[Wikimedia-l] Let's accept Bitcoin as a donation method

Peter Gervai grinapo at gmail.com
Thu Dec 12 08:52:16 UTC 2013

On Thu, Dec 12, 2013 at 4:31 AM, Tim Starling <tstarling at wikimedia.org> wrote:
> On 12/12/13 02:54, Nathan wrote:
>> Bitcoin isn't native currency for anyone, and anyone who wishes
>> to make a Bitcoin donation could certainly do so using a more standard
>> currency.

> I would think that if anonymity is the main concern, a transaction
> system with a public log of all transactions would not be the best choice.

I guess we're pretty lost in several different agendas and purposes.

Bitcoin is clearly controversial in the sense that due to its anon and
non-government-controlled nature it is used in ways traditional money
was neither planned nor accepted, and its very existence is a fight
against control, trail tracking and other various (legal and illegal)
means of invading privacy of honest people and criminals both.

I observe quite different reasons people would like to have BC accepted.

I guess for the most part it's about support freedom, fight against
governmental control and fight against invasion of privacy. People
make point to use BC instead of govt money to donate thus pulling in
organisations to support monetary freedom (of their opinion, at
least). In this aspect, and I guess that's the main aspect, Wikipedia
should support that freedom. In this aspect, however, it is clear that
supporting this is dangerous since it's an open fight against
governmental control, and governments are sensitive abvout losing
their hard-collected rights. It is also a political move in that
sense, and aven it's not for any given political force should not be
taken lightly.

Other aspect is where anonimity is the main reason, where people or
organisations risk by donating an US organisation or to Wikipedia, The
Guardian of Free Information in general. Cash drop is obviously not
the solution for a Chinese or Russian citizen, and honestly we're
quite out of alternatives here. (Please do not get into debates about
why anyone would strongly prefer to stay anonymous, that is not the
point, thank you.)

Another aspect would be technical: "why not?" There are steps and
resources required to process bitcoin, especially strong mphasis about
informational security since BC is quite prone to electronic theft.
However these are not impossible, not even hard steps, and WMF is
absolutely capable to create the infrastructure to accept BC safely. I
see no real problem here.
(And even if it requires work from accountants and tax-professionals
and lawyers we do have the resources to archieve that easily. We might
even set example for smaller NGOs about how to do that legally; they
may not have the resources to reach a working solution.)

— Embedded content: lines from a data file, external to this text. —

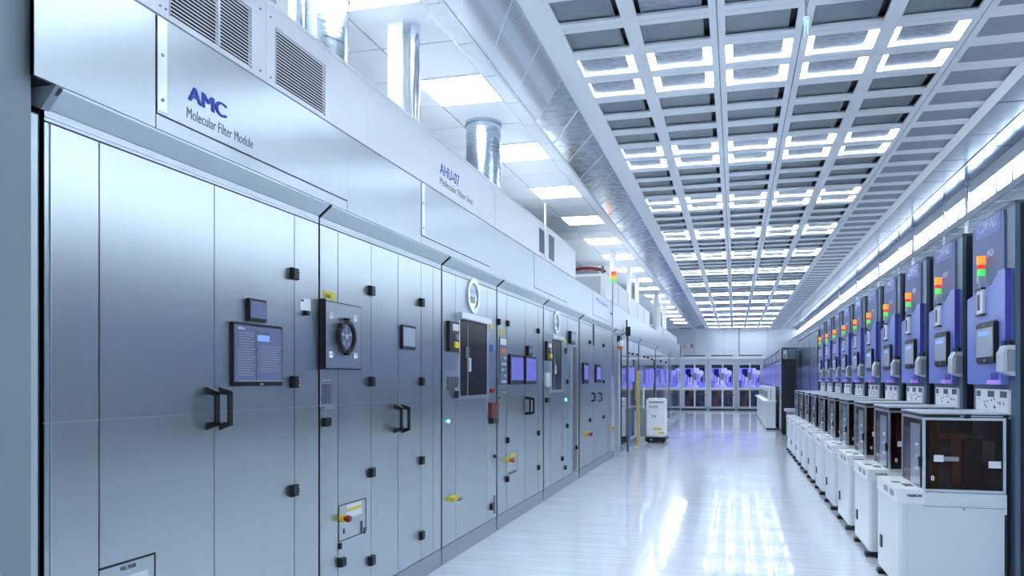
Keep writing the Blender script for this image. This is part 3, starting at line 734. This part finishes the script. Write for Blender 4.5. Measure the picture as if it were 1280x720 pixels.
# ---- ducts and columns on top
def duct(X, u, r, z0, z1, label, grp='round ducts above the enclosure'):
    Y = onX(X, u)[0]; t = thing('spiral_duct', (X, Y, z0), label, 'duct', grp)
    G().cyl((X,Y,z0),(X,Y,z1), r, seg=40).build('duct_wall', 'duct', t, True)
    g = G(); zz = z0+.05
    while zz < z1-.05: g.cyl((X,Y,zz),(X,Y,zz+.006), r+.003, seg=40); zz += .11
    g.build('seam_ring', 'tube', t)
    G().cyl((X,Y,z1-.03),(X,Y,z1), r+.012, seg=40).build('collar', 'duct', t, True)
duct(-2.70, 402, .175, ZE1, ZC-.001, 'big galvanised duct rising behind the white enclosure near the top edge')
duct(-2.462, 604.5, .175, ZE1, ZC-.001, 'round galvanised duct between the lamps, right of the steel column')
def column(X, u, w_, z0, label, m='white', parts=True):
    Y = onX(X, u)[0]; t = thing('column', (X, Y, z0), label, 'column', 'uprights standing above the header')
    G().box(X-w_/2, X+w_*.1, Y-w_*.5, Y-w_*.42, z0, ZC-.001).box(X-w_/2, X+w_*.1, Y+w_*.42, Y+w_*.5, z0, ZC-.001).box(X-w_*.28, X-w_*.2, Y-w_*.42, Y+w_*.42, z0, ZC-.001).build('flange', m, t)
    if parts: G().cyl((X+w_*.35,Y,z0),(X+w_*.35,Y,ZC-.001), w_*.22, seg=16).build('chrome_pipe', 'tube', t, True)
column(-2.34, 507, .19, ZE1, 'bright steel column with a chrome pipe, right of the big duct')
column(-2.70, 366, .14, ZE1, 'slim steel column left of the big galvanised duct')
column(-2.35, 768, .16, 2.956, 'white column beside the red amber green signal tower', parts=False)
column(-2.33, 788, .15, 2.956, 'white column, second beyond the signal tower', parts=False)
column(-2.33, 798, .15, 2.956, 'white column, third beyond the signal tower', parts=False)
Y = onX(-2.3, 821)[0]; tag(G().cyl((-2.3,Y,2.952),(-2.3,Y,ZC-.001),.12,seg=20).cyl((-2.3,Y,2.952),(-2.3,Y,3.0),.16,seg=20).build('round_column', 'white', None, True), 'round white column standing on the far header', 'column')
column(-2.33, 832, .2, 2.956, 'farthest square column on the header', parts=False)
# white boxes beyond the enclosure
def tbox(name, u0, u1, z1, label, m='white'):
    a, b = ey(u0), ey(u1); t = thing(name, (XE, (a+b)/2, 2.954), label, 'box', 'white boxes on the far header')
    BX('body', m, t, -3.0, XE, a, b, 2.956, z1, bev=.01)
    n = max(2, int((b-a)/1.2))
    for k in range(1, n): yk = a+(b-a)*k/n; BX('door_joint', 'grey', t, XE, XE+.004, yk-.006, yk+.006, 2.97, z1-.02)
    BX('end_panel', 'pale', t, -2.9, XE-.08, a-.012, a, 3.0, z1-.05)
    return t
tbox('equipment_box', 756.5, 786, 3.40, 'white box under the red reel, first beyond the enclosure')
tbox('equipment_box', 788, 812, 3.34, 'white box on the header behind the white columns')
tbox('equipment_box', 824, 846, 3.2, 'white box farthest along the header', 'wall')
a = ey(756.5)
rl = thing('cable_reel', (-2.6, a+.3, 3.40), 'low dark and red cable coil lying on the first white box', 'reel')
g = G()
for k in range(10):
    t0, t1 = math.pi*k/10, math.pi*(k+1)/10
    g.cyl((-2.62+.33*math.cos(t0),a+.25,3.45+.09*math.sin(t0)),(-2.62+.33*math.cos(t1),a+.25,3.45+.09*math.sin(t1)),.035,seg=8)
g.build('coil', 'darkred', rl); BX('cover', 'grey', rl, -2.85, -2.40, a+.3, a+.5, 3.40, 3.50, bev=.02)
BX('upright', 'inkd', rl, -2.34, -2.30, a+.2, a+.24, 3.40, 3.56)
def tower(name, X, Y, z0, r, order, parent=None, label=None, k=1.0):
    t = thing(name, (X, Y, z0), label, 'signal lamp') if parent is None else None
    p = t
    return t
a2 = onX(-2.19, 765.5)[0]
tw = thing('signal_tower', (-2.2, a2, 2.96), 'red amber and green signal tower on a pole above the far header', 'signal lamp')
_, zt = onX(-2.19, 765.5, 339.5); _, zb = onX(-2.19, 765.5, 352.5); hh = (zt-zb)/3
G().cyl((-2.185,a2,ZW1-.3),(-2.185,a2,zb),.016,seg=10).build('pole', 'pale', tw)
BX('wall_clip', 'grey', tw, -2.222, -2.185, a2-.02, a2+.02, 2.7, 2.74)
for k, (m, nm) in enumerate((('lampg','green_lamp'),('lampo','amber_lamp'),('lampr2','red_lamp'))):
    G().cyl((-2.17,a2,zb+k*hh),(-2.17,a2,zb+(k+1)*hh-.004),.05,seg=16).build(nm, m, tw, True)

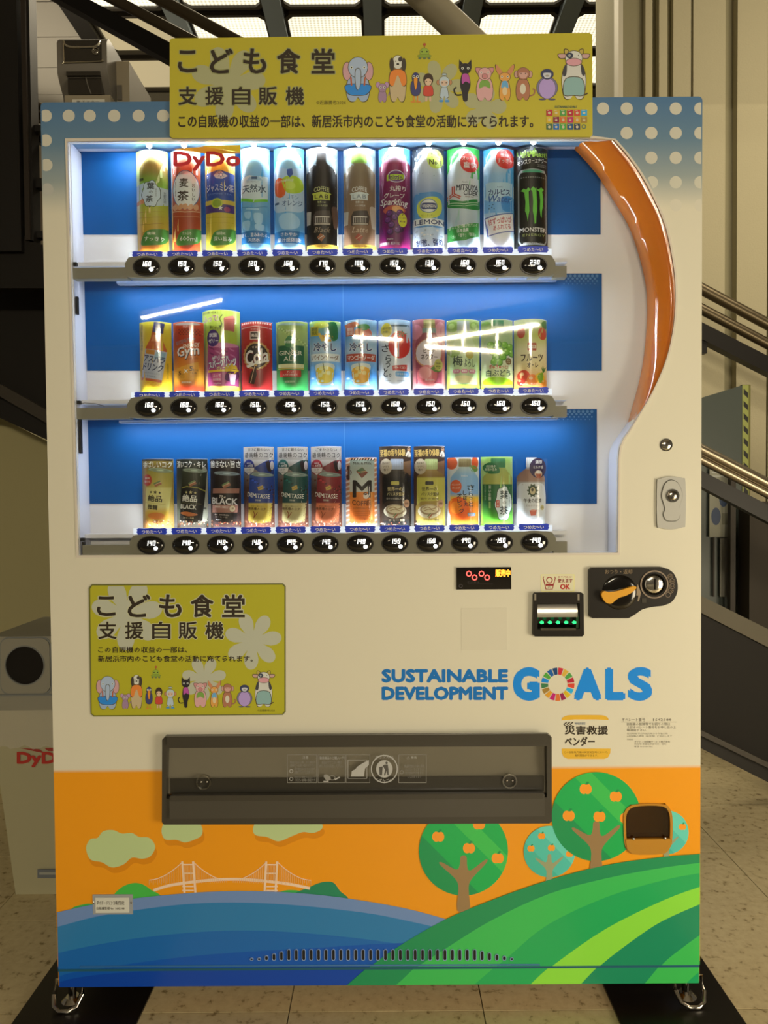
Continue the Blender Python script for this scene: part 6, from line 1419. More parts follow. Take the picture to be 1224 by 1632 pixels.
def r2_4(A, x0, y0, x1, y1):
    A.grad([(x0, y0), (x1, y0), (x1, y1), (x0, y1)], [(y0, '#c43c34'), (300, '#b02824'), (y1, '#8c1c1c')])
    for k in range(13): A.ell(700+k*12.5, 158-4*math.sin(k*math.pi/12), 4, 5, '#f0dcd0', n=10); A.layer -= 1
    A.layer += 1; A.line([(694, 182), (776, 172), (858, 182)], 4, '#e0c8b8')
    A.part('label_lettering').rect(744, 200, 792, 244, '#f0e4dc'); A.rect(748, 204, 788, 240, '#4c4440'); A.T('絶品', 753, 212, 783, 230, '#f0e4dc', bold=.04, res=1); A.T('DyDo', 750, 184, 786, 194, '#e8d8c8', bold=.03, res=1)
    n = 40; q = [(778+(75 if k % 2 else 69)*math.cos(2*math.pi*k/n), 332+(79 if k % 2 else 73)*math.sin(2*math.pi*k/n)) for k in range(n)]
    A.part('logo_print').poly(q, '#c8a060'); A.ell(778, 332, 62, 66, '#241c18'); A.ring(778, 332, 52, 56, 3, '#5c4838')
    for k in range(3): A.star(762+k*16, 286, 6, '#e8d8c0')
    A.T('Cola', 716, 296, 842, 376, '#a82020', bold=.08, rot=-10, shear=.2); A.T('Cola', 716, 296, 842, 374, '#f4ece4', bold=.05, rot=-10, shear=.2); A.poly([(722, 384), (840, 352), (838, 362), (730, 398)], '#f4ece4')
    A.rotate(14, 762, 440); A.poly([(754, 382), (770, 382), (772, 410), (780, 430), (778, 484), (746, 484), (744, 430), (752, 410)], '#3c2418'); A.line([(758, 390), (758, 480)], 3, '#e8c8a0'); A.rect(754, 376, 770, 386, '#c8a868'); A.rotate()
def r2_5(A, x0, y0, x1, y1):
    A.grad([(x0, y0), (x1, y0), (x1, y1), (x0, y1)], [(y0, '#8ca850'), (200, '#b4cc7c'), (270, '#a8c480'), (400, '#3c8848'), (y1, '#2c8440')])
    for k in range(30): A.ell(890+(k*47) % 160, 178+(k*29) % 100, 6, 5, '#c8dc94' if k % 2 else '#98b468', n=8)
    A.ell(966, 160, 76, 8, '#88a090')
    A.part('label_print').rect(894, 276, 1034, 376, '#2c6c4c'); A.rect(894, 376, 1034, 396, '#e0e0b0'); A.rect(894, 398, 1034, 404, '#c8b860'); A.poly(rrect(904, 410, 1020, 446, 4, 2), '#c03830'); A.ell(960, 262, 28, 24, '#508c60'); A.blob([(934, 250), (960, 222), (988, 250), (980, 284), (942, 284)], '#488c58')
    A.part('label_lettering').T('mistio', 930, 246, 990, 264, '#f0f4e0', bold=.04); A.T('GINGER', 900, 304, 1026, 328, '#f0ecd8', bold=.02); A.T('ALE', 926, 336, 992, 360, '#f0ecd8', bold=.02); A.line([(964, 290), (976, 310), (956, 340)], 3, '#f0ecd8'); A.T('ぎっしり', 944, 414, 982, 424, '#f4ece0', bold=.03, res=1); A.T('スパイス仕立て', 920, 428, 1002, 440, '#f4ece0', bold=.03, res=1); A.T('炭酸飲料', 932, 466, 988, 478, '#dce8c8', bold=.02, res=1); A.T('DyDo', 940, 192, 976, 204, '#f4f8e8', bold=.03, res=1)
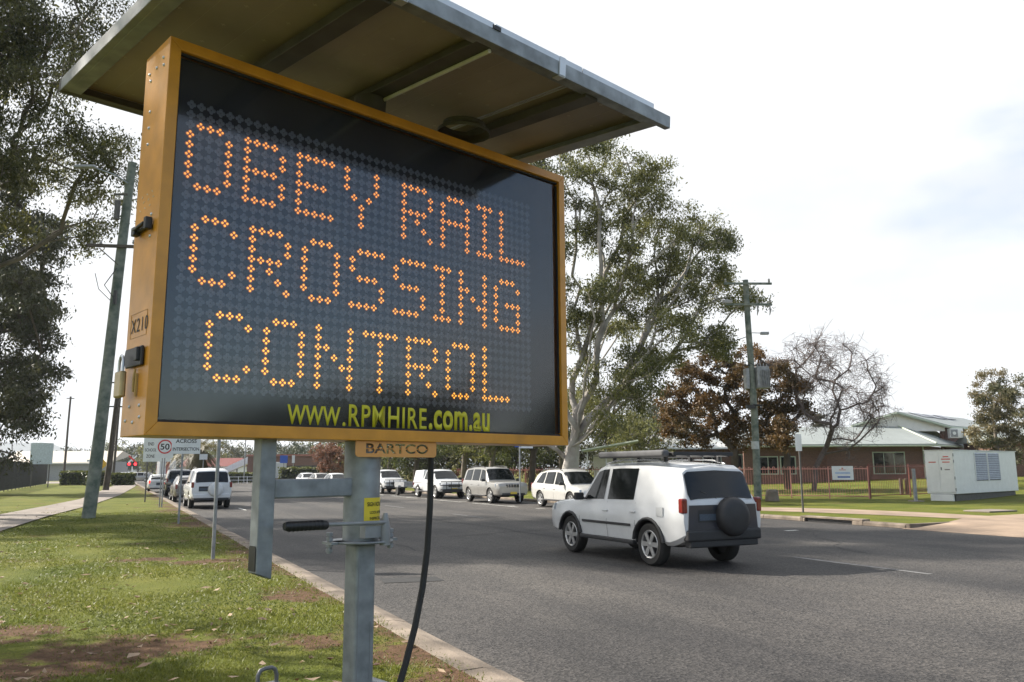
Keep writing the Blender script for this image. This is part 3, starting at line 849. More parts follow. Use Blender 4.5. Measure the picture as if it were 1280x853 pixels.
SUV = dict(L=4.78, r=.385, xf=1.42, xr=-1.40, tw=.80, st=[
    (-2.38, .54, 1.12, 1.15, .87, .74), (-2.30, .50, 1.13, 1.36, .90, .735), (-2.16, .44, 1.13, 1.74, .925, .70), (-2.02, .40, 1.13, 1.81, .935, .70), (-1.2, .36, 1.12, 1.87, .94, .72), (-.3, .34, 1.11, 1.875, .94, .725), (.30, .34, 1.10, 1.85, .94, .72), (.55, .34, 1.10, 1.79, .94, .71), (1.08, .35, 1.10, 1.17, .94, .80), (1.6, .36, 1.06, 1.13, .935, .8), (2.05, .40, 1.03, 1.10, .92, .79), (2.30, .42, .97, 1.05, .88, .75), (2.40, .46, .86, .90, .82, .7)],
    side=[(.12, .88, .10, .50), (-.92, -.02, -.92, -.02), (-1.98, -1.06, -1.90, -1.06)], ws=(7, 8), rg=(0, 2))
XOV = dict(L=4.8, r=.365, xf=1.42, xr=-1.38, tw=.79, st=[
    (-2.40, .50, 1.00, 1.03, .82, .70), (-2.30, .42, 1.06, 1.12, .88, .72), (-2.02, .36, 1.08, 1.52, .92, .68), (-1.80, .33, 1.08, 1.62, .93, .67), (-1.1, .31, 1.05, 1.71, .94, .70), (-.3, .30, 1.02, 1.735, .94, .71), (.2, .30, 1.00, 1.71, .94, .70), (.45, .30, 1.00, 1.64, .94, .69), (1.28, .31, 1.00, 1.05, .93, .78), (1.75, .33, .96, 1.01, .92, .78), (2.15, .36, .88, .94, .88, .74), (2.34, .40, .76, .82, .80, .68), (2.40, .44, .68, .70, .72, .6)],
    side=[(.02, .98, .02, .42), (-.95, -.08, -.90, -.08), (-1.80, -1.05, -1.45, -1.0)], ws=(7, 8), rg=(1, 3))
HATCH = dict(L=4.3, r=.32, xf=1.30, xr=-1.28, tw=.74, st=[
    (-2.12, .42, .90, .93, .76, .64), (-2.04, .36, .95, 1.00, .81, .66), (-1.80, .30, .97, 1.28, .85, .62), (-1.5, .27, .96, 1.38, .87, .61), (-.8, .25, .95, 1.46, .875, .63), (-.2, .24, .94, 1.475, .875, .64), (.2, .24, .93, 1.44, .875, .63), (.42, .24, .93, 1.38, .87, .62), (1.18, .25, .93, .97, .86, .7), (1.6, .27, .88, .92, .85, .7), (1.95, .30, .78, .83, .80, .66), (2.12, .36, .66, .70, .72, .6)],
    side=[(.0, .85, .0, .38), (-.85, -.10, -.85, -.10), (-1.5, -.95, -1.25, -.95)], ws=(7, 8), rg=(1, 3))
UTE = dict(L=5.2, r=.385, xf=1.62, xr=-1.60, tw=.80, st=[
    (-2.55, .52, .88, .90, .85, .80), (-.62, .45, .90, .92, .88, .80), (-.60, .40, 1.10, 1.14, .91, .72), (-.56, .38, 1.10, 1.60, .92, .70), (-.4, .36, 1.10, 1.74, .92, .69), (.15, .36, 1.09, 1.77, .92, .70), (.45, .36, 1.09, 1.74, .92, .69), (.68, .36, 1.09, 1.68, .92, .68), (1.36, .37, 1.10, 1.16, .92, .80), (1.8, .38, 1.05, 1.11, .91, .78), (2.3, .42, .98, 1.04, .88, .74), (2.50, .46, .86, .92, .82, .7), (2.58, .5, .78, .80, .76, .66)],
    side=[(-.36, .98, -.32, .62)], ws=(7, 8), rg=(2, 3))

def ring(stn):
    x, zb, zt, ztop, w, wt = stn
    zm = zb + (zt - zb) * .5
    r_ = [(0, zb), (w * .88, zb), (w * .96, zb + .07), (w, zm), (w * .985, zt - .07), (w * .955, zt)]
    if ztop - zt < .12:
        r_ += [(w * .86, zt + (ztop - zt) * .55), (w * .55, ztop - .008), (0, ztop)]
    else:
        r_ += [(wt, ztop - .075), (wt - .09, ztop - .012), (0, ztop + .012)]
    return [(x, p[0], p[1]) for p in r_]

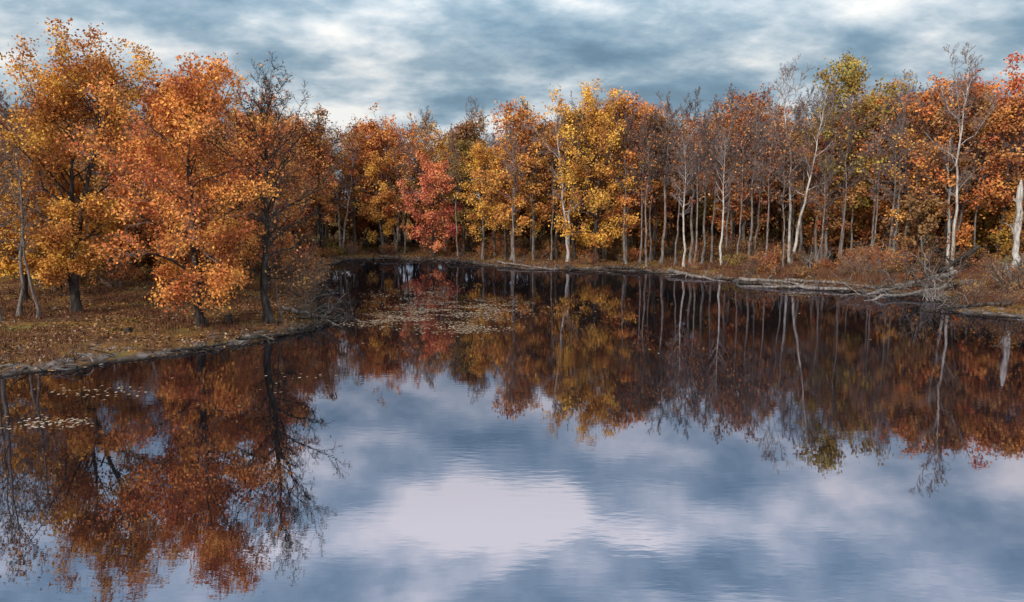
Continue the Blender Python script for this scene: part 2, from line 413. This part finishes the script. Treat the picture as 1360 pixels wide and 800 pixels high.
bares = [(26.3, 92.5, 0, .82), (34.8, 92, 2, 1.22), (37.6, 89, 4, .7), (47.6, 91.5, 0, 1.05), (50.2, 91, 4, 1.02), (50.9, 85.5, 2, 1.22),
         (16.8, 97, 1, .9), (18.5, 99, 3, 1.0), (21.2, 95.5, 3, .95), (23, 93, 1, .95), (24.6, 95, 4, .95), (28, 91.5, 3, .9), (29.7, 93, 4, .95),
         (40.2, 90, 1, .95), (43.5, 89, 3, .9), (44.8, 92.5, 1, 1.0), (55, 88, 3, 1.0), (0.4, 101, 1, .95), (3.0, 103, 3, 1.0), (5.5, 103, 1, .9), (-8, 110, 1, .9), (60, 89, 4, .95),
         (-17, 117, 3, .9), (15.2, 98, 4, 1), (33, 89.5, 3, .85), (26, 96, 1, 1.05), (39, 94, 4, 1.1), (58, 86, 1, 1.0), (21.8, 93.5, 0, .8), (45.6, 88.5, 4, .85),
         (31, 90.5, 1, .9), (23.5, 97, 4, 1.08), (17.5, 95.5, 1, .98), (53, 90, 1, 1.12), (36.5, 93.5, 4, 1.05), (31.5, 95.5, 3, 1.12), (19.6, 97, 4, 1.06), (27.4, 94.2, 1, 1.1), (48.8, 94, 4, 1.15), (42.6, 92.6, 3, 1.1)]
for i, (x, y, k, s) in enumerate(bares):
    place('bare_tree', protoB[k], x, y, i * 2.1, (s * .95, s * .95, s), RUST)

def log_mesh(name, pts, r0, r1, seed, branches=6, blen=1.2, mats=None):
    rs = np.random.RandomState(seed)
    pts = np.array(pts, float); K = 14
    cum = np.r_[0, np.cumsum(np.linalg.norm(np.diff(pts, axis=0), axis=1))]; cum /= cum[-1]
    s = np.linspace(0, 1, K)
    P = np.stack([np.interp(s, cum, pts[:, i]) for i in range(3)], -1)[None]
    P[0, 1:-1] += rs.randn(K - 2, 3) * r0 * .25
    R = np.linspace(r0, r1, K)[None] * (1 + .12 * rs.randn(1, K)); R[0, -1] *= .3; R[0, 0] *= .9
    Vs = []; Fs = []; M = []; off = 0
    parts = [(P, R, 9, 0)]
    if branches:
        P1, R1, L1 = children(rs, P, R, np.array([blen * 1.6]), branches, .25, .7, (30, 70), 6, .1, .06, rr=.45, rmin=.035)
        P2, R2, L2 = children(rs, P1, R1, L1, 5, .2, .6, (25, 60), 4, .05, .06, rmin=.02)
        parts += [(P1, R1, 5, 0), (P2, R2, 4, 0)]
    for A, B, S, mi in parts:
        V, F = tubes(A, B, S); Vs.append(V); Fs.append(F + off); M.append(np.full(len(F), mi)); off += len(V)
    return mesh_from(name, np.concatenate(Vs), np.concatenate(Fs), mats or [GREYB], np.concatenate(M), smooth=np.ones(sum(map(len, Fs)), bool))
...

Again a different aspect is volatility or unstable exchange rates,
some people argue that BC is not a stable currency. Ackowledging the
truth in that I believe it is irrelevant: if people keep their money
in BC that's their worry, if they donate $100 worth of BC which will
be exachanged to $50 next week it is still $50 donation for us. We do
not plan to keep our assets in BC, and even if we would keep BC
donations in BC (why not) there's nothing to lose; if it loses 90% of
its worth due to whatever happening then that's it, might just happen
to a "real" currency either. We cannot lose more than the donations in
BC anyway.

A few people start something I usually would call trolling in
different context ( :-) ) which debates on why bitcoin and why not
johndoecoin or billygold or whatever. First because this topic is
about BC, let the whatever scheme debate run elsewhere (and you may
work to have BC accepted as a basis for your esoteric semicurrency
LATER). Second because BC "market penetration" is not comparable,
people are using it, it is hard to deny, and there are stable
exchanges giving you real money for it, the demand is much higher than
for susiecoins or whatever.

Out of the topics above the only risk I see is the
political/anti-government/anti-control/free-speech aspects, and these
are not easy problems indeed. But I do not believe people arguing the
other aspects have much to debate on. Seems you're running in circles,
pulling up the same non-reasoning over and over.

For the record I do not plan to donate in BC, neither do I mine it. I
just tend to support more freedom in general.